Direct-Indirect Method

Can any one suggest some reading material on Direct and non -direct method of calcuating cash flows? I find it very confusing and end up getting most questions wrong. Ot if some one can explain a strcutred and simplified approach, that would be great ( I know am asking for spoon feeding!!) I assume topic is important and 1-2 question would show up on the exam related to this. Please correct me if am wrong.Thanks

You and me both! I would love a good Dummy guide for the Direct and In-Direct methods.

Direct/Indirect only differs in the operating section of the cash flow statement. Investing and Financing will look the same under both methods. The direct method will list the sum of each category of operating cash flows (Cash receipts from customers, Cash payments to suppliers, Cash paid to employees, Cash paid for operating expenses, Taxes paid and Interest paid).
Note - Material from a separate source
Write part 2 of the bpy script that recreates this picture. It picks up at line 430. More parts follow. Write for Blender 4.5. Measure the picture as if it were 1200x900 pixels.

To get each of these values you would start with an income statement item and then adjust for accruals and non-cash items (e.g. to get Cash receipts from customers you would start with Sales and then add the beginning balance of AR and minus the ending balance of AR). So the direct method basically goes through the income statement line by line calculating the cash flow effect of each line. The indirect method skips going line by line through the income statement and starts with the net value of the income statement (net income) and then makes all the same accrual and non-cash adjustments we would have made anyway. So instead of having the change in AR being put to the ‘Cash receipts from customers’ line under the direct method it would have its own line as ‘Increase (or decrease) in Accounts Receivable’ under the indirect method. Indirect method will always be faster.